Freitag, 3. Oktober 2014

Marxismus heute

Marxismus heute.

Nach einer spannenden Diskussion mit einem Kollegen schien es mir sinnvoll, noch einmal etwas zum Marxismus zu schreiben, damit der Artikel "Money vs. Services" nicht falsch verstanden wird.

Die Überbetonung der Gleichheit in der kritischen/Marxistischen Theorie entsteht erstens aus der Annahme, dass "das Sein, das Bewusstsein bestimmt". Das klingt zwar gut, gibt jedoch der Ökonomie in der Menschheit einen zu großen Stellenwert. Nicht jede Handlung der Menschen ist durch ihre Existenzsucht begründet. Vielmehr sind die Sozialisation, die Sexualität, die Geographie und viele andere Faktoren unterbelichtet. Marx verschleiert diese Einseitigkeit, indem er die "Universalität" der Produktion und den Unterschied zur Natur, wie auch das "Gattungswesen" betont. Dennoch verharren alle Gedanken nur in diesen Kategorien. Des Weiteren unterschätzt dieser Ansatz die Wichtigkeit von Ideen, denn die Interpretation der Klassenverhältnisse selber ist eine Idee, die sich als solche nicht über andere stellen kann, sondern am Ende sich doch in den Grenzen der menschlichen Rationalität messen lassen muss. Wenn die Menschheit durch die Ökonomie geprägt wäre, dann wäre diese die wichtigste Stellschraube für jede Gerechtigkeitsüberlegung und gleichzeitig die Gleichheit das erstrebenswerteste Glück. Die Freiheit auf dem anderen Ende der hier vorausgesetzten dichotomen Werteskale wäre dahingegen die Freiheit der Wohlhabenden und nach Rousseau paraphrasiert die Lösung der "Zwang zur Freiheit in der Auflösung des Individuums im allgemeinen Willen". Diese Paradoxie entstellt den Marxismus zweitens auch historisch, wie es Frau Zehnpfennig zum Beispiel (wenn auch leicht) polemisch hier dargelegt hat.

Marx schreibt:

1. "Der Mensch ist ein Gattungswesen"
2. "Es ist vor allem zu vermeiden, die "Gesellschaft" wieder als Abstraktion dem Individuum gegenüber zu fixieren.
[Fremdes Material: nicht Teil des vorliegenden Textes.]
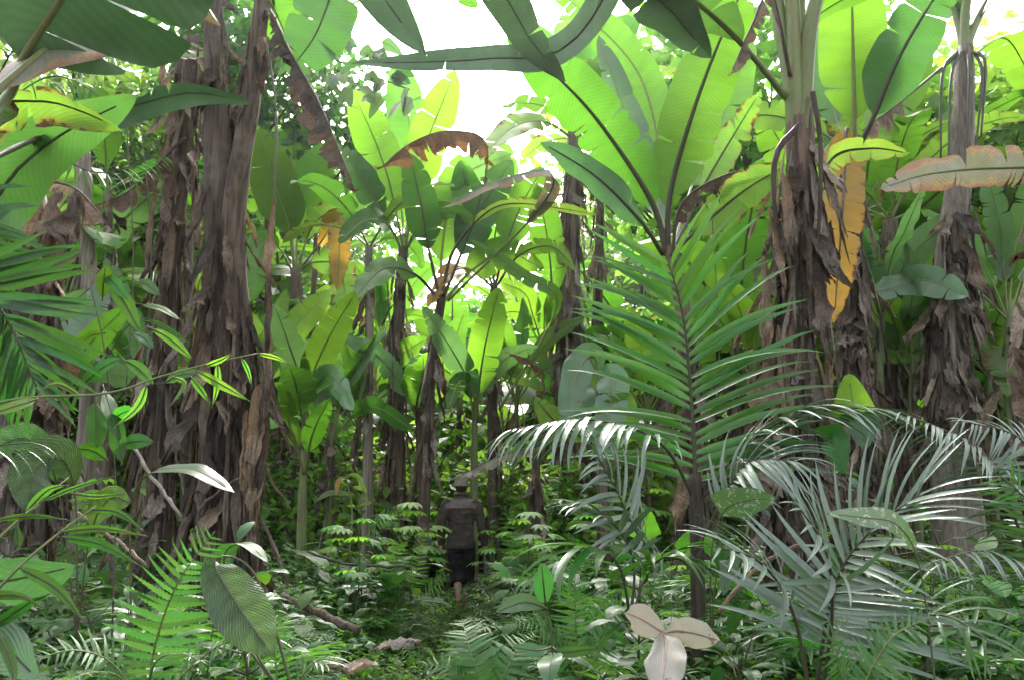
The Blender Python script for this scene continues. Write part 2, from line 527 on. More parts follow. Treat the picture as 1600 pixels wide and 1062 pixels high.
def blade(mb, sp, up, W, prof=prof_banana, fold=10.0, curl=-15.0, tears=0, tear_amp=12.0, wave=0.03, rng=None, Mc=4, slant=0.12, miss=0.0, mi=0, ragged=0.0, asym=(1, 1)):
    """a leaf blade along spine sp (N,3) with upper-side normals up (N,3); each half is split at its tears"""
    rng = rng or RNG
    n = len(sp)
    T = tangents(sp)
    up = nrm(up - T * np.sum(up * T, 1, keepdims=True))
    S = np.cross(T, up)
    L = np.concatenate([[0], np.cumsum(np.linalg.norm(np.diff(sp, axis=0), axis=1))])
    tt = L / L[-1]
    for s in (1, -1):
        cuts = sorted(set(rng.randint(2, n - 1, tears).tolist())) if tears else []
        b = [0] + [c for c in cuts if 0 < c < n - 1] + [n - 1]
        ph = rng.rand() * 6.28
        fr = rng.uniform(2.0, 4.5)
        for k in range(len(b) - 1):
            i0, i1 = b[k], b[k + 1]
            if i1 <= i0: continue
            if miss and rng.rand() < miss: continue
            da = rng.normal(0, tear_amp) if len(b) > 2 else 0.0
            lenf = 1 - ragged * rng.rand()
            r_ = np.arange(i0, i1 + 1)
            m = len(r_)
            t = tt[r_]
            w = W * prof(t) * lenf * (asym[0] if s > 0 else asym[1])
            edge = np.minimum(r_ - i0, i1 - r_) / max(1, m - 1)
            uu = np.linspace(0, 1, Mc + 1)
            wv = wave * W * 2 * np.sin(fr * t * 6.28 + ph)
            pts = np.zeros((m, Mc + 1, 3))
            cur = sp[r_].copy()
            pts[:, 0] = cur
            g0_ = rng.uniform(0.002, 0.022) if i0 > 0 else 0.0
            g1_ = rng.uniform(0.002, 0.022) if i1 < n - 1 else 0.0
            for j in range(1, Mc + 1):
                um = (uu[j] + uu[j - 1]) / 2
                a = np.radians(fold + curl * um + da * min(1.0, um * 2.5)) * np.ones(m)
                gap = 1.0
                st = w / Mc
                shr = (1 - 2 * np.clip(0.12 - edge, 0, 1) * um) if len(b) > 2 else 1.0
                d = S[r_] * s * np.cos(a)[:, None] + up[r_] * np.sin(a)[:, None] + T[r_] * slant
                cur = cur + d * (st * shr)[:, None]
                rag = (rng.normal(0, ragged * 0.10, m) * W if ragged and j == Mc else 0.0)
                pts[:, j] = cur + up[r_] * (wv * uu[j] ** 1.6)[:, None] + (d * np.reshape(rag, (-1, 1)) if ragged and j == Mc else 0)
                pts[0, j] += T[r_[0]] * g0_ * uu[j] ** 1.3
                pts[-1, j] -= T[r_[-1]] * g1_ * uu[j] ** 1.3
            uv = np.stack([np.broadcast_to(uu, (m, Mc + 1)), np.broadcast_to(L[r_][:, None], (m, Mc + 1))], -1)
            F = []
            for i in range(m - 1):
                for j in range(Mc):
                    q = (i * (Mc + 1) + j, i * (Mc + 1) + j + 1, (i + 1) * (Mc + 1) + j + 1, (i + 1) * (Mc + 1) + j)
                    F.append(q if s < 0 else q[::-1])
            mb.add(pts.reshape(-1, 3), F, uv.reshape(-1, 2), mi)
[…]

Das Individuum ist das gesellschaftliche Wesen. "

3. "Der Tod scheint als ein harter Sieg der Gattung über das bestimmte Individuum und ihrer Einheit zu widersprechen; aber das bestimmte Individuum ist nur ein bestimmtes Gattungswesen, als solches sterblich."

Aus diesen Gedanken ist historisch die Gattung dem Individuum, und damit der Freiheit vorgezogen worden, wobei die Gleichheit als reduzierte ökonomische Kategorie, immer nur noch mehr Ungerechtigkeit erschaffen kann, denn Gleichheit gibt es nur im Recht, nicht im Sein.